Let me see if I've got this straight. Based on one line in an almost-never-read TOS, it expects its free email customers to contact anyone who emails them and to tell them about Yahoo's scanning? Let's set aside for the moment the facts that this is ridiculous and that pretty much no one will ever do it (nor should Yahoo have expected them to). Even if Yahoo's email users did, the damage would already have been done, as that initial message would have already been scanned. Are Yahoo's users supposed to somehow divine every person who might ever email them and proactively tell them about Yahoo's scans?

And even if they possess this magical ability and are willing to use it to help out Yahoo, notification is not the same as consent. Does Yahoo expect its free users to obtain that consent, too? Yahoo expects a lot for its free email.

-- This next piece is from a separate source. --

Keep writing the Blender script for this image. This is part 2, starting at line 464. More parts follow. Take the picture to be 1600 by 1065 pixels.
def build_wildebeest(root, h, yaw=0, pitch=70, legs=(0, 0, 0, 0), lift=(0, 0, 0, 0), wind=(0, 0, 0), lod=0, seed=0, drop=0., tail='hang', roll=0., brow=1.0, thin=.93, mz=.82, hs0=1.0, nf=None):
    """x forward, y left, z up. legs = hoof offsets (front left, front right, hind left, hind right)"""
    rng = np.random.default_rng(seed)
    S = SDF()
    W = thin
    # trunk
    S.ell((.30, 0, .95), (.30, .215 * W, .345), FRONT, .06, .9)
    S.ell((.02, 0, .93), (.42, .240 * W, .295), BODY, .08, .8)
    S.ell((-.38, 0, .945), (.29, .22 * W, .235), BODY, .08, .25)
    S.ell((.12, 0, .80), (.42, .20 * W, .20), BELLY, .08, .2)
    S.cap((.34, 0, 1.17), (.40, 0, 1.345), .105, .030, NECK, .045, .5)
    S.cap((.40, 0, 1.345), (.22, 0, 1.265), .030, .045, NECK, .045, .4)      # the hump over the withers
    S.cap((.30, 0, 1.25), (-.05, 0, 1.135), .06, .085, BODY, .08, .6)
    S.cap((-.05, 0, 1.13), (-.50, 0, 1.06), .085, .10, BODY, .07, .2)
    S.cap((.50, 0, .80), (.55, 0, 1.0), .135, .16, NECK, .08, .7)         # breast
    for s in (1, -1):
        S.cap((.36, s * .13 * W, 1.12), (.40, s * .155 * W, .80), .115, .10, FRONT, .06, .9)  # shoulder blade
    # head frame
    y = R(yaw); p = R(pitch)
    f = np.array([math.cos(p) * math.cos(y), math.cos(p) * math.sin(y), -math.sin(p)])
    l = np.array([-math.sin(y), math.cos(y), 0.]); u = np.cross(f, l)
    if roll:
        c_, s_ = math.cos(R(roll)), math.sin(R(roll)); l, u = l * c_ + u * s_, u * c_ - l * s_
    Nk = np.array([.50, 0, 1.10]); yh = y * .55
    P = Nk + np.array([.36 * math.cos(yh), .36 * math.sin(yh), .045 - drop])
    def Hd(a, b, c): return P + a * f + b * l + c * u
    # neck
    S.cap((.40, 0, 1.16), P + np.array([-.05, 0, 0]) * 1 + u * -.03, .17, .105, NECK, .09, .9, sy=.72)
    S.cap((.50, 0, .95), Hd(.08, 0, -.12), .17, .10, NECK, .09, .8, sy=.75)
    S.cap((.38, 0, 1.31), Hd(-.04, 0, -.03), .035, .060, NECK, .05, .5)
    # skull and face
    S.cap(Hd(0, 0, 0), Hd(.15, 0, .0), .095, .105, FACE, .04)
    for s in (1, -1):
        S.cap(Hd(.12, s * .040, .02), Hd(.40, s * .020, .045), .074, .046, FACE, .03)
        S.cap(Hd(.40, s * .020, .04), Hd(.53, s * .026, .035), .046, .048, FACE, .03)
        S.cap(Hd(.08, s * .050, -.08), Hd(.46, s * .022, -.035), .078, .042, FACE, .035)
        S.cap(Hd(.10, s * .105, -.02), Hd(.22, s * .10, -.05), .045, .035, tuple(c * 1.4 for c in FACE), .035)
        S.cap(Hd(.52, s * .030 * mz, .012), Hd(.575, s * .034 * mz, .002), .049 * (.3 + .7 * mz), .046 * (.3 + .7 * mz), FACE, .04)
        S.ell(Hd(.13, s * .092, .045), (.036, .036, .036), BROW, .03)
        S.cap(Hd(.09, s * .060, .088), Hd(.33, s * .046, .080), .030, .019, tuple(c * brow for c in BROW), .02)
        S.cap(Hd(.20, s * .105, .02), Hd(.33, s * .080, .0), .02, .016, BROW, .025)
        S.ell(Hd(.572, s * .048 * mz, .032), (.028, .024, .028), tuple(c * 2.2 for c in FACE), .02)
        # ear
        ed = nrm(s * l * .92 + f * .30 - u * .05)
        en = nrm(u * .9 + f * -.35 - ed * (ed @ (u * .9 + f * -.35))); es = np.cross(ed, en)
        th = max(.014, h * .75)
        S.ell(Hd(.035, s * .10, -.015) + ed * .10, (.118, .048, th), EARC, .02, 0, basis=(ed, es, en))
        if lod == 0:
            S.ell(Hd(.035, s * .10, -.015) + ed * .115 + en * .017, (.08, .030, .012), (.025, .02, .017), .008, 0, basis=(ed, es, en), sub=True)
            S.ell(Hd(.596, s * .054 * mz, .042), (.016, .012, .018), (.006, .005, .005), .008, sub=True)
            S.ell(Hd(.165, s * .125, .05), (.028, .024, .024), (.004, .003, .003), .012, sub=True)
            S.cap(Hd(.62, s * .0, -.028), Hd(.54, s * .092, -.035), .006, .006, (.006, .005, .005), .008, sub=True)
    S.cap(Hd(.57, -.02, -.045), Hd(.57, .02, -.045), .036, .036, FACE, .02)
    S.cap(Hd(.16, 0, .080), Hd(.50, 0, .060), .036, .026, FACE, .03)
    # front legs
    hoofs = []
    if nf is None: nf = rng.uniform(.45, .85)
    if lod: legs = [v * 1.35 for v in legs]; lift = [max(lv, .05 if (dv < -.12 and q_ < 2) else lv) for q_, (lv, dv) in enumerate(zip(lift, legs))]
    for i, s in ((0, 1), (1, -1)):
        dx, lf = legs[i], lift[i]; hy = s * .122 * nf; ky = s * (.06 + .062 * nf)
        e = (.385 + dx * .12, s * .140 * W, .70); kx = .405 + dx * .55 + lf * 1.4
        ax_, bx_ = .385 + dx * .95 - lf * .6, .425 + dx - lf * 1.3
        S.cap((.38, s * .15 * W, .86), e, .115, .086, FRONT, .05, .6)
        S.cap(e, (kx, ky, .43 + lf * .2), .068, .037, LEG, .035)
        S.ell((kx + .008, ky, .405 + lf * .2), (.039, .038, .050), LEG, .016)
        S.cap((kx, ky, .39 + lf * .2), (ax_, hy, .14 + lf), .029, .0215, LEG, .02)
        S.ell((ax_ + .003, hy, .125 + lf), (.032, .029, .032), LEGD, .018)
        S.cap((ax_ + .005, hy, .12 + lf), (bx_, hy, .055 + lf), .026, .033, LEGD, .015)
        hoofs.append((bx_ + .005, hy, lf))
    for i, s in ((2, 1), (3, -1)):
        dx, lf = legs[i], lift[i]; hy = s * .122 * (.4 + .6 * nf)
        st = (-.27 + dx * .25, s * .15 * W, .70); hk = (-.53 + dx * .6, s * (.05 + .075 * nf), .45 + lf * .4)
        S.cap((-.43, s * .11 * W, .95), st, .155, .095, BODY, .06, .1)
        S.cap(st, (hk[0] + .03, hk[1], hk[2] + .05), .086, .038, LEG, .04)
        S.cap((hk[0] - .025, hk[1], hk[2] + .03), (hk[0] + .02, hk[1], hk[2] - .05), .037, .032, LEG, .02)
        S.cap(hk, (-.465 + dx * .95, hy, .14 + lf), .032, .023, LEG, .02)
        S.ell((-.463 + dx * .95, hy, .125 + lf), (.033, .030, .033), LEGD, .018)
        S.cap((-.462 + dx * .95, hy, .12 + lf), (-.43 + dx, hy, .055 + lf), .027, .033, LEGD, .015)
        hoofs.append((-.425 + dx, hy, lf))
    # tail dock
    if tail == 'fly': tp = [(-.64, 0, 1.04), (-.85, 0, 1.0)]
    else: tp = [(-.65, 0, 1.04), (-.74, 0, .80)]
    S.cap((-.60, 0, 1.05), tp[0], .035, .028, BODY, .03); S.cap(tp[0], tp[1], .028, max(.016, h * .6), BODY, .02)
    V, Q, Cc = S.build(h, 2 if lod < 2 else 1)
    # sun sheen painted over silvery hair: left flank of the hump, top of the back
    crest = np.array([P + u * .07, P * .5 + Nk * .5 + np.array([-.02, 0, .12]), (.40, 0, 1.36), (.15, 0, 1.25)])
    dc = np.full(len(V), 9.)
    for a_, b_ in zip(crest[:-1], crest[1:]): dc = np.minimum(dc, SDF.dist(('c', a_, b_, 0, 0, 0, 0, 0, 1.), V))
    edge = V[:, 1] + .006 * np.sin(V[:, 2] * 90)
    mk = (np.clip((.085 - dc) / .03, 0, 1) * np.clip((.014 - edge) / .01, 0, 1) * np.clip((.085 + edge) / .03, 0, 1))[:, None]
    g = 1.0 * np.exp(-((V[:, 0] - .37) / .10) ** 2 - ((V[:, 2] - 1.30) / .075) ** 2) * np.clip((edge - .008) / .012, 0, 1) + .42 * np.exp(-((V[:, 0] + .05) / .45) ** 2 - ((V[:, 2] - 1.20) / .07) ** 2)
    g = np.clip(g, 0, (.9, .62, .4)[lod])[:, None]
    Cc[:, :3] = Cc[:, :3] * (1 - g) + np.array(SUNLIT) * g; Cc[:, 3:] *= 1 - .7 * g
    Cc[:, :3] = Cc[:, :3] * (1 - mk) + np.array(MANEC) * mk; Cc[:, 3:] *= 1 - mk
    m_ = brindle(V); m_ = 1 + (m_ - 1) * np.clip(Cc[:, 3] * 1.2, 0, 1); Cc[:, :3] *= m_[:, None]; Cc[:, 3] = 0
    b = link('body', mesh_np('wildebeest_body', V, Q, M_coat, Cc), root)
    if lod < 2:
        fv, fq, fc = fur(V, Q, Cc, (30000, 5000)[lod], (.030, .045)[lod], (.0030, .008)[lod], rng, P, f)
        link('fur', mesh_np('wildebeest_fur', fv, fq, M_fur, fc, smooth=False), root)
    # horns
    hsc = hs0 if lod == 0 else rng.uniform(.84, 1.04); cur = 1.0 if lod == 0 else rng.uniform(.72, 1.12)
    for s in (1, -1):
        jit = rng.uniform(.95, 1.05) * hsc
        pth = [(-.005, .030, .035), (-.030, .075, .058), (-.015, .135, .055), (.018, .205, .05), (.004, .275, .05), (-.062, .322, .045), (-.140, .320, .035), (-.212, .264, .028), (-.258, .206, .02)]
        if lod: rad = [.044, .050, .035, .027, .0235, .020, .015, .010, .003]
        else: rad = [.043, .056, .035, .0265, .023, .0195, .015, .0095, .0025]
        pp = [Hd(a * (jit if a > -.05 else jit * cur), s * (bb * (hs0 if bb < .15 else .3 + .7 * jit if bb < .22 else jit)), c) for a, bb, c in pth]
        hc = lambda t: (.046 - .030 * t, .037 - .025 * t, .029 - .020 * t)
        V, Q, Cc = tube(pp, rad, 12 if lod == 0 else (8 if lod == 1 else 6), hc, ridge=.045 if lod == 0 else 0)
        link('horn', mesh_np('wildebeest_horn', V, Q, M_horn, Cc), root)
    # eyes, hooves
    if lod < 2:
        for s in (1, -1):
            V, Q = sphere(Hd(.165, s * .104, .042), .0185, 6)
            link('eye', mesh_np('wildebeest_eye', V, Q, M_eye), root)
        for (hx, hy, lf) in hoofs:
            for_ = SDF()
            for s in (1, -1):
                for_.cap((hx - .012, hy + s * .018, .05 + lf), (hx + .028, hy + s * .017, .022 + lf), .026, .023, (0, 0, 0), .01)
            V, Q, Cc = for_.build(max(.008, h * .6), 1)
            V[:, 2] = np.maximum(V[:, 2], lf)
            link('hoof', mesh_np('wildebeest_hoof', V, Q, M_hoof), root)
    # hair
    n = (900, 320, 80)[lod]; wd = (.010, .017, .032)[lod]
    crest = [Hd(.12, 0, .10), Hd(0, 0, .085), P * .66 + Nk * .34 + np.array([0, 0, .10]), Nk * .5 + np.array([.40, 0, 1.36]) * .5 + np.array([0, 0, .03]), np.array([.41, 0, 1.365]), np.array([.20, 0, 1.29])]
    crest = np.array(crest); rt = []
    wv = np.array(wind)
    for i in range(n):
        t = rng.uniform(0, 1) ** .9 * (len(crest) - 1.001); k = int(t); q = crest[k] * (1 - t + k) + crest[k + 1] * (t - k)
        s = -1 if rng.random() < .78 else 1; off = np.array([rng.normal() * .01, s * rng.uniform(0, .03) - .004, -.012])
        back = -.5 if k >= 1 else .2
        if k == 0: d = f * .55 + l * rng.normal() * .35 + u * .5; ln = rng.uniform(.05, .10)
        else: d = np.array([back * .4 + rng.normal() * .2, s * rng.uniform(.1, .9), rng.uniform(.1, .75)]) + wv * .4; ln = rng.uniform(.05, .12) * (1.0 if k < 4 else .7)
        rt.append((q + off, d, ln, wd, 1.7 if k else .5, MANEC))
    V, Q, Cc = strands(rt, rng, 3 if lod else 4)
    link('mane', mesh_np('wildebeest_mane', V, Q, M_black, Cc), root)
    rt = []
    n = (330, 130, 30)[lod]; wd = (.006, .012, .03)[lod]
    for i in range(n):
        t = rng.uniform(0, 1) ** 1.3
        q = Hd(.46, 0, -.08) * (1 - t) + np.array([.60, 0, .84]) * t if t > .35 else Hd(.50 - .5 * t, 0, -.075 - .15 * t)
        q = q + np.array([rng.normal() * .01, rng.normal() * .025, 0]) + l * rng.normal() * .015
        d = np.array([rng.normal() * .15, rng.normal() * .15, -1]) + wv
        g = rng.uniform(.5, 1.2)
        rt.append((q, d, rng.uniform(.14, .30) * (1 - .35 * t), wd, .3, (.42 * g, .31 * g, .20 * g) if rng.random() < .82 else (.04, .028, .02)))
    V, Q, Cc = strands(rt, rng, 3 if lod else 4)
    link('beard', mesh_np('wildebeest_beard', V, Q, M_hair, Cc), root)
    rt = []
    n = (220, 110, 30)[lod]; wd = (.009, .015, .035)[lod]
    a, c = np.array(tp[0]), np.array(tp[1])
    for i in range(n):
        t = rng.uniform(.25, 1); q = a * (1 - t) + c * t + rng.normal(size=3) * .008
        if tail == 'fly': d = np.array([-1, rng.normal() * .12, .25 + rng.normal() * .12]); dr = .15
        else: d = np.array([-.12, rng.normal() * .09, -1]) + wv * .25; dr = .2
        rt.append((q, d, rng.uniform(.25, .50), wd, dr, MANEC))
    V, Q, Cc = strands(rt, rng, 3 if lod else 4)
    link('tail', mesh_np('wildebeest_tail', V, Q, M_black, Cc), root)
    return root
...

Then this delightful nugget, to be filed under "Let's use communications to obscure information-sharing": "In 2012, Yahoo's communications department also recommended that it would be 'good to have a quiet blog post on our advertising or privacy blog about several forms of targeting (not just commercial mail) so we can say we have something out there if there is an issue. No one wants to proactively grab the attention of consumers. It's just a way of having something documented.'" (Note to IT: Don't your people understand that emails are preserved and will be subpoenaed? The more embarrassing the reference, the more likely they'll have to defend it in court.)

I've had enough fun thus far. Time for Koh to have some fun. "The gravamen of Yahoo's argument is that once Plaintiffs discovered that their emails to Yahoo subscribers were being intercepted, stored, and used by Yahoo, Plaintiffs then consented to Yahoo's actions by continuing to email Yahoo subscribers. According to Yahoo, because Plaintiffs now know that any emails Plaintiffs send to Yahoo subscribers will be subject to Yahoo's interception and use of those emails, Plaintiffs 'consent' to future interceptions and cannot allege a future injury as required to establish standing for injunctive relief."

What does the judge think of that argument? "Yahoo would put Plaintiffs in a Catch-22 that would essentially preclude injunctive relief altogether. Yahoo would require Plaintiffs to allege both that Plaintiffs, in order to avoid "consenting" to Yahoo's conduct, stopped emailing Yahoo subscribers after discovering Yahoo's alleged wrongful conduct. And that Plaintiffs continued to email Yahoo subscribers so that Plaintiffs allege a real and immediate threat of future injury, i.e., that Yahoo would intercept Plaintiffs' communications in the future. The Court declines to impose an impossible burden on Plaintiffs."